Monday, June 01, 2009

Build a better Beetle

So now we own GM.

GM is bankrupt. Why did take so long?

The problem was becomng evident when I was child, an era of bloated cars & absurd designs. But by the time I was actually driving, the future was easily summed up this way: Why doesn't Detroit build a better Volkswagon Beetle? - a cheap, small, reliable first car for young drivers & second car for families. It wasn't an impertinent or stupid question, although it often was treated as one. The Japanese didn't think so. The first popular Japanese imports were pretty crappy - lots of college students had Datsun junkers with rusted out floors, but they worked on quality control while our auto makers stumbled around from one piece of garbage to another, crying that the Japanese cheated because their government helped the car companies.
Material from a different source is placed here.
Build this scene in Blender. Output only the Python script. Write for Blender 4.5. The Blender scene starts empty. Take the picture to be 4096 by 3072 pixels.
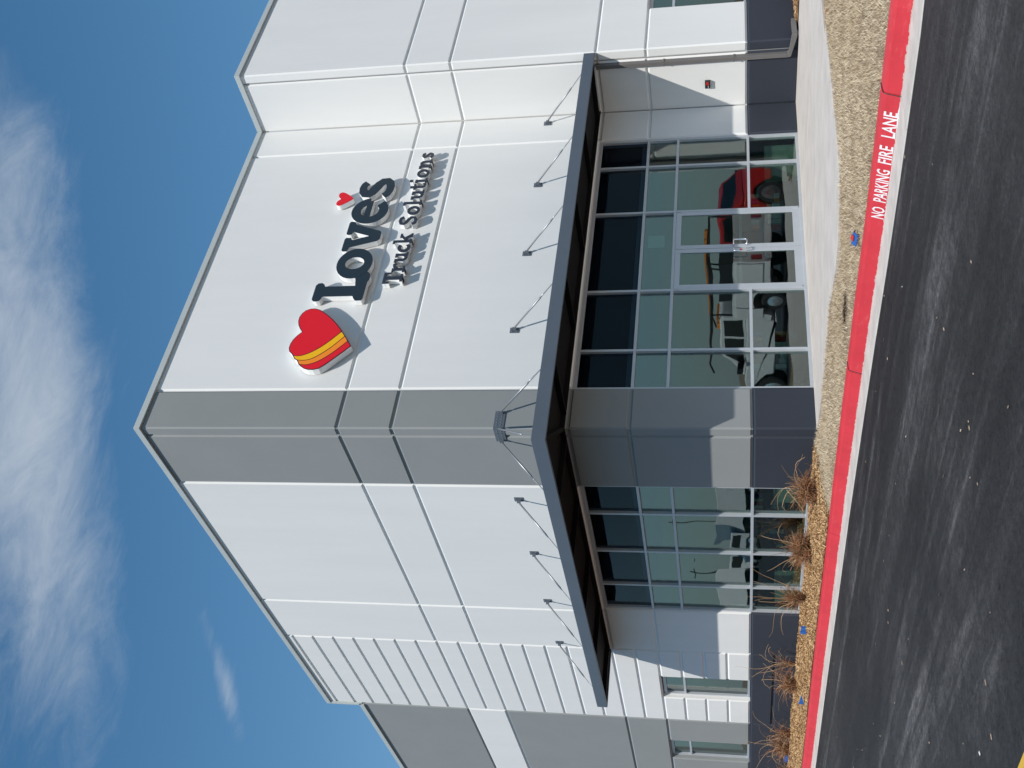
import bpy, math, random
import numpy as np
from mathutils import Vector, Matrix
random.seed(7); rng = np.random.default_rng(11)
sc = bpy.context.scene
col = sc.collection
# ---------------------------------------------------------------- camera
yaw, pitch, roll = 0.8867, 0.2028, -0.0074
cam_pos = Vector((-13.1737, -17.5906, 1.5))
dv = Vector((math.cos(yaw)*math.cos(pitch), math.sin(yaw)*math.cos(pitch), math.sin(pitch)))
rv = Vector((math.sin(yaw), -math.cos(yaw), 0)); uv = rv.cross(dv)
r2 = math.cos(roll)*rv + math.sin(roll)*uv
u2 = -math.sin(roll)*rv + math.cos(roll)*uv
cd = bpy.data.cameras.new('camera'); co = bpy.data.objects.new('camera', cd); col.objects.link(co)
X, Y, Z = -u2, r2, -dv            # the photograph was taken with the phone turned on its side
co.matrix_world = Matrix(((X.x, Y.x, Z.x, cam_pos.x), (X.y, Y.y, Z.y, cam_pos.y), (X.z, Y.z, Z.z, cam_pos.z), (0, 0, 0, 1)))
cd.sensor_width = 36.0; cd.lens = 4378.3/4096*36; cd.clip_end = 3000; cd.clip_start = 0.1
sc.camera = co
# ---------------------------------------------------------------- sky, sun, exposure
SUN = Vector((-1.0, -0.965, 1.77)).normalized()
elev = math.asin(SUN.z); az = math.atan2(SUN.x, SUN.y)
w = bpy.data.worlds.new('World'); sc.world = w; w.use_nodes = True
nt = w.node_tree; nt.nodes.clear()
def N(t, **k):
    n = nt.nodes.new(t)
    for a, b in k.items(): setattr(n, a, b)
    return n
def mth(op, a, b=None, c=None):
    n = N('ShaderNodeMath', operation=op)
    for i, v in enumerate((a, b, c)):
        if v is None: continue
        if isinstance(v, (int, float)): n.inputs[i].default_value = v
        else: nt.links.new(v, n.inputs[i])
    return n.outputs[0]
sky = N('ShaderNodeTexSky', sky_type='NISHITA'); sky.sun_disc = False
sky.sun_elevation = elev; sky.sun_rotation = az; sky.air_density = 1.0; sky.dust_density = 0.1; sky.ozone_density = 3.5
tc = N('ShaderNodeTexCoord')
sep = N('ShaderNodeSeparateXYZ'); nt.links.new(tc.outputs['Generated'], sep.inputs[0])
zc = mth('MAXIMUM', sep.outputs[2], 0.06)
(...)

AMC - American was the kooky 4th company - tried going "outside the box" in the Fifties with the strange, lovable Metropolitan & in 1975 with the Pacer. I liked the Pacer design, but it got 16 mpg & AMC quickly became confused about what it was supposed to be. A really smart automaker would've had something like it on the drawing board five years earlier.

Every year for decades the Big Three car companies rolled fantastical small car dreams into the auto shows, ideas apparently thought up by geeky young engineers whose conceptions were never intended to reach production.

When the SUV was glued together - truck as family car - deep down inside I think everyone knew it was hopeless & just a matter of time. GMC & Chrysler hung on longer than I had expected. One strategic retreat after another, hoping for a miracle change in the marketplace, or technology, or something.

Twenty years ago I saw Michael Moore's film "Roger & Me." Yeah, they were closing plants, shipping jobs out of the country, & impoverishing entire cities, but they still didn't have a freakin' clue. I left the theater thinking, "It's all true, but what does he expect GM to do without going bankrupt?"